ロイター板の日記 -CCV-

若人のみんな、俺を踏み台にしろ。
3流私大文系卒、40歳過ぎ商社勤務の窓際営業マンの雑記。

「二つの祖国」 山崎豊子

2006年02月17日 | 読書
3巻を(上・中・下巻)1年近くに渡って読み続けて、やっと読了。
読み途中で数ヶ月の空きを作ったり、裁判のやりとりについては斜め読みとなったりとずいぶん乱暴な読みっぷりになってしまった。

山崎豊子作品では「不毛地帯」(全4巻)を読んだが、そちらは2、3週間で読んでしまった記憶がある。
それに比べ、二つの祖国は話がやたらに重い。

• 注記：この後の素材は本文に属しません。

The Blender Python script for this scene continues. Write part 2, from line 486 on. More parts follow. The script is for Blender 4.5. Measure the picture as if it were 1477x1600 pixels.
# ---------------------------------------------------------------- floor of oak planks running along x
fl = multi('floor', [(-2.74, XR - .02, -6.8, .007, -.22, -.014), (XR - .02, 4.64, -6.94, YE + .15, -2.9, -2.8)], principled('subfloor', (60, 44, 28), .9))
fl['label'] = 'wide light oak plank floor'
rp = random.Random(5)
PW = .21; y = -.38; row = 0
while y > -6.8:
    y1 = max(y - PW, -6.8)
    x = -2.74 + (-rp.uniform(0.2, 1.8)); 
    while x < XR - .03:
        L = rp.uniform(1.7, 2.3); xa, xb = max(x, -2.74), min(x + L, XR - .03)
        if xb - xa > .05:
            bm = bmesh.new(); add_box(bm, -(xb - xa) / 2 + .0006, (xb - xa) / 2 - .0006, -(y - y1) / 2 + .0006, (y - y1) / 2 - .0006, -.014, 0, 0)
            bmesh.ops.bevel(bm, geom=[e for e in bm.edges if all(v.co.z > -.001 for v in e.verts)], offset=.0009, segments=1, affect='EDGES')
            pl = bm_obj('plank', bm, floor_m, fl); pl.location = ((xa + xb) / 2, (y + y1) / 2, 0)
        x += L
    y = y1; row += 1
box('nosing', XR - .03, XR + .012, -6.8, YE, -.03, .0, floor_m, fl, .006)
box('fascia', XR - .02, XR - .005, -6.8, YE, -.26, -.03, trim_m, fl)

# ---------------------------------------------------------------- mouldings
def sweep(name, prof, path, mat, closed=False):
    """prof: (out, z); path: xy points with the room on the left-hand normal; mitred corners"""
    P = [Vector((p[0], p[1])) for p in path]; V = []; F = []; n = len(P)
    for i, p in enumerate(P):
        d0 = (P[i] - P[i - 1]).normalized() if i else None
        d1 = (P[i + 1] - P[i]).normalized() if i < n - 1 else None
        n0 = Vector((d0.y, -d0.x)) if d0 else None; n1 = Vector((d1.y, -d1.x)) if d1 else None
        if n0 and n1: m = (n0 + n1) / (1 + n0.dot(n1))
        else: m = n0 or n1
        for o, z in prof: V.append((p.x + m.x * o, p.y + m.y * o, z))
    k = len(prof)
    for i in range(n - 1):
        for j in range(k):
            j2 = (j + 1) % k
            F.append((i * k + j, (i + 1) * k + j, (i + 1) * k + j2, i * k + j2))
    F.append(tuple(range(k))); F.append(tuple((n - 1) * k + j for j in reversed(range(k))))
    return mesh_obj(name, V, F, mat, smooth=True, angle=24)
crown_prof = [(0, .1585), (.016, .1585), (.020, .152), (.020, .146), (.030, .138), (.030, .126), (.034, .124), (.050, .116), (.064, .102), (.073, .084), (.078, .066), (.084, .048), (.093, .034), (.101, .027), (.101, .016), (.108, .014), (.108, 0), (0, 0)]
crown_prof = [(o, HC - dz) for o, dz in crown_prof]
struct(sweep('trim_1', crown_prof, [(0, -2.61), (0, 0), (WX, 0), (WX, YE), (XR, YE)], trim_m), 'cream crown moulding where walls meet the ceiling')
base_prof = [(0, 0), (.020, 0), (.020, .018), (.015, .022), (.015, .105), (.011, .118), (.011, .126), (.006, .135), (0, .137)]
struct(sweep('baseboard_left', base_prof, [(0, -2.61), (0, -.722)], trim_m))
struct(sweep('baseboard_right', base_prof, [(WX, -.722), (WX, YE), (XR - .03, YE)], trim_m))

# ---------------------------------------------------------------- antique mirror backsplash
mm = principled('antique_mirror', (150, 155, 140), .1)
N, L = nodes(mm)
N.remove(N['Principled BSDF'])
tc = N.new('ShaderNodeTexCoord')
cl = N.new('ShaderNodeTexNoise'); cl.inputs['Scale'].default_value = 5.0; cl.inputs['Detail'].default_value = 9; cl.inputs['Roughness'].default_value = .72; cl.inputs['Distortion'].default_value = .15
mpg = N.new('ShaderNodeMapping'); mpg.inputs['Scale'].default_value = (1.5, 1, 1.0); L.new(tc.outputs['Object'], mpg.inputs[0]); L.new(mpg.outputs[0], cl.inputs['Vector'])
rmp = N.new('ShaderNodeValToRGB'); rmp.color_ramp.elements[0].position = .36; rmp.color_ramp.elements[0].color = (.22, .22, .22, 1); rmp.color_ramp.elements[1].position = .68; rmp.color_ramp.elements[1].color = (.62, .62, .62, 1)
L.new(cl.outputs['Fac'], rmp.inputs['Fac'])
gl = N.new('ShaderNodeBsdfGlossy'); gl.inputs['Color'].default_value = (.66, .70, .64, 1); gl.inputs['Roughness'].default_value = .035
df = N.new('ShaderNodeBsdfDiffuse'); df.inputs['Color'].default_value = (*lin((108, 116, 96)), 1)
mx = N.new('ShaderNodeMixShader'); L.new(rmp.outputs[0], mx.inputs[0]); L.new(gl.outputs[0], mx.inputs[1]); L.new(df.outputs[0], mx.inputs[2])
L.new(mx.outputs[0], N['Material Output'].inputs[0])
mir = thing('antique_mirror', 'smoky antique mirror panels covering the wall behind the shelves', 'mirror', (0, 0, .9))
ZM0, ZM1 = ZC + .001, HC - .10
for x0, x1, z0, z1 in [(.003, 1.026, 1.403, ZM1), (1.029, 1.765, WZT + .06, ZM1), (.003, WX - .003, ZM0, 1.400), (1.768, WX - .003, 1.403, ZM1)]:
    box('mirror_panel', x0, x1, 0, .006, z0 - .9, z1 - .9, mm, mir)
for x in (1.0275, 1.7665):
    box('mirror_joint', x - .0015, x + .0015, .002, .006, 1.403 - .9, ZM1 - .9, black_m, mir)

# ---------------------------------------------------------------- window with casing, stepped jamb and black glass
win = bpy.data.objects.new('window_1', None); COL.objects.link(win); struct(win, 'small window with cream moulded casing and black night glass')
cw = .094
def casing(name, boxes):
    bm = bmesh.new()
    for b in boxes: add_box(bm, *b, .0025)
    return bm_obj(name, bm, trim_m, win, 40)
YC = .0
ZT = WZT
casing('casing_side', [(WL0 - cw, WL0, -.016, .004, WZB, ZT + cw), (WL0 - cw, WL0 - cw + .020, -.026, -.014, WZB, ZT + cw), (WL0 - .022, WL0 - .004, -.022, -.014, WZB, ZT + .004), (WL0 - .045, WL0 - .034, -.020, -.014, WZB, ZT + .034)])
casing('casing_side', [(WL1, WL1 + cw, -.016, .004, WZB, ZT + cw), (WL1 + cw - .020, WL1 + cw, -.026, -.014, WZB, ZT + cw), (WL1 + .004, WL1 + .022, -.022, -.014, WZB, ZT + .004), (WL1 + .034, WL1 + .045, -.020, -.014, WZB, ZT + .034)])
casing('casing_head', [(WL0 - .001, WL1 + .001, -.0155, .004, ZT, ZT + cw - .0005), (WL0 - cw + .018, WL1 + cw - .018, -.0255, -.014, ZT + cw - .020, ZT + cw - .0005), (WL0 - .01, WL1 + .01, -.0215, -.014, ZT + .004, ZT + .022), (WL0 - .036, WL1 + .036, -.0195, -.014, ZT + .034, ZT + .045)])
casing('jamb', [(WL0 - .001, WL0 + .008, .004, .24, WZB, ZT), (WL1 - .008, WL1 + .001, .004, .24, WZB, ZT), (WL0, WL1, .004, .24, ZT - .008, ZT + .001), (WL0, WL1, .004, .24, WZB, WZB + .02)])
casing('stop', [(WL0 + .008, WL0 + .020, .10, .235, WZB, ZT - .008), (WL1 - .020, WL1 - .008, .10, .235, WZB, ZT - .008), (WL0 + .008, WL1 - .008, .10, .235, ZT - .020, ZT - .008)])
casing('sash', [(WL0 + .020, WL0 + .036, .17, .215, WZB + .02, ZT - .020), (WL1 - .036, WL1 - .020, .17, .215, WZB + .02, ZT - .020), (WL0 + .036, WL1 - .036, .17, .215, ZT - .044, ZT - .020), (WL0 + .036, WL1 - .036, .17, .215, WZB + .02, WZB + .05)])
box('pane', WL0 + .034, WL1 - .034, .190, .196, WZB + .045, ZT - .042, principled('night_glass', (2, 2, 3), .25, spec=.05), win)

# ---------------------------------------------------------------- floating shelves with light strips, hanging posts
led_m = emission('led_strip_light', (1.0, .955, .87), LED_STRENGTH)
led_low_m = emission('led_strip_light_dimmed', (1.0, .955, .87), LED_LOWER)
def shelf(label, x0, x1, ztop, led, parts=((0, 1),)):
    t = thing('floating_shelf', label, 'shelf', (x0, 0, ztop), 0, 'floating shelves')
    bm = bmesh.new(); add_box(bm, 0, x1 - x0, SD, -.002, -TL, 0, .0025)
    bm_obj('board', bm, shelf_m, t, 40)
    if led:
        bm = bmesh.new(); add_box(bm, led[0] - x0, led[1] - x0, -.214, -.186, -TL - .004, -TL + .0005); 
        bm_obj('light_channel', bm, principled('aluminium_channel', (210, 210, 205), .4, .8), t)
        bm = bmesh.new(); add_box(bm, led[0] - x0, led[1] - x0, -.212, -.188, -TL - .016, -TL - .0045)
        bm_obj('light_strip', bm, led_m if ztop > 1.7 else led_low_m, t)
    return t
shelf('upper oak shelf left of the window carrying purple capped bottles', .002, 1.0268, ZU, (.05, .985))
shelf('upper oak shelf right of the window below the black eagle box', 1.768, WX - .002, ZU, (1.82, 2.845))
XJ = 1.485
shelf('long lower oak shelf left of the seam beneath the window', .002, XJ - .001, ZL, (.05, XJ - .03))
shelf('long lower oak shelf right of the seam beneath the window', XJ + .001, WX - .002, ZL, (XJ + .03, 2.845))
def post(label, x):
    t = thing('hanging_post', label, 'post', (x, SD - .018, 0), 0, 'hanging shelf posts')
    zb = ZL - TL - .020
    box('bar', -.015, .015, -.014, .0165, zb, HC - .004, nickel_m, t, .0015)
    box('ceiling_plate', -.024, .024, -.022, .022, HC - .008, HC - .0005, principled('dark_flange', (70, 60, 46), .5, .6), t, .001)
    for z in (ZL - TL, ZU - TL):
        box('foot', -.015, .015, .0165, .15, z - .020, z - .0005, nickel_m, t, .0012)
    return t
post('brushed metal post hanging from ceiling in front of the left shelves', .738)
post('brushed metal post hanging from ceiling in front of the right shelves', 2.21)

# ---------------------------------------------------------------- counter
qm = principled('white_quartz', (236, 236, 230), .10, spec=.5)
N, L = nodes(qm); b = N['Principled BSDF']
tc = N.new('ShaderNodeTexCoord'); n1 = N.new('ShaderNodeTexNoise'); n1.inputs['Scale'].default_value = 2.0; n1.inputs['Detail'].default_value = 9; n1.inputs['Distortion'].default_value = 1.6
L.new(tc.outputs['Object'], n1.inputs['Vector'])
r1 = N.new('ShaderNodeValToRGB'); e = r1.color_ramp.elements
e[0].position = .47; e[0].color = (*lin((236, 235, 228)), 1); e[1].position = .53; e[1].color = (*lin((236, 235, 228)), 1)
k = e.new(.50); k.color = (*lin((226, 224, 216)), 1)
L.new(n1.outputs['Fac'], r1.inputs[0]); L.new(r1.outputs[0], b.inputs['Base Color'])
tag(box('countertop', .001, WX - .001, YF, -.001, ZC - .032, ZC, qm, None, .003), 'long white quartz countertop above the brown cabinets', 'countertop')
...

。
敗戦・日系人差別・原爆・東京裁判。
読んでて、憤りを感じることばかりだ。
それにくわえて登場人物にもムカつく奴が多くて困るし、東京裁判にかかると政治的な背景が複雑で読むのが苦痛だったかな。
しかし、不毛地帯より思うことはたくさんあった。

・東京裁判について
この本を読み東京裁判についての詳細を知った。
国際法がこれほどまで無視され、戦勝国側の思惑だらけの裁判になっていることに驚かされる。
また、被告人たちの罪の擦り付け合いは日本人として恥ずかしく思う一方、東条の潔い答弁、態度には心打たれた。
この件に関しては自分でももっと深く調べてみようと思う。

・原爆について
原爆投下や、被爆症状についてはある程度の知識は持っていた。
その後の進駐軍の被爆者への対応の仕方や、活動については知らなかった。
被爆者をデータ収集のためのサンプルとしか考えていないような対応は、原爆投下自体より罪深い行為ではないだろうかと思えた。

・日系人差別
戦中・戦後の日系人の立場ということについては考えたこともなかった。
しかし、その差別については小説で書かれているだけでも陰惨なものであったが、きっと事実はもっとひどいものだったに違いない。
出生という個人では変えようのない事実から、日本・アメリカの両国民から疎まれ、蔑まれ、裏切られる。
自分達にまったく非がないのに不当に扱われることに、もし自分だったら耐え切れただろうか?読んでいてやるせない気分になった。。

もっとたくさん細かく書きたいがBlogなのでここまで。
最後に作者・山崎豊子さんの取材と研究はすごいなぁと取材一覧・参考文献一覧を見て感心した。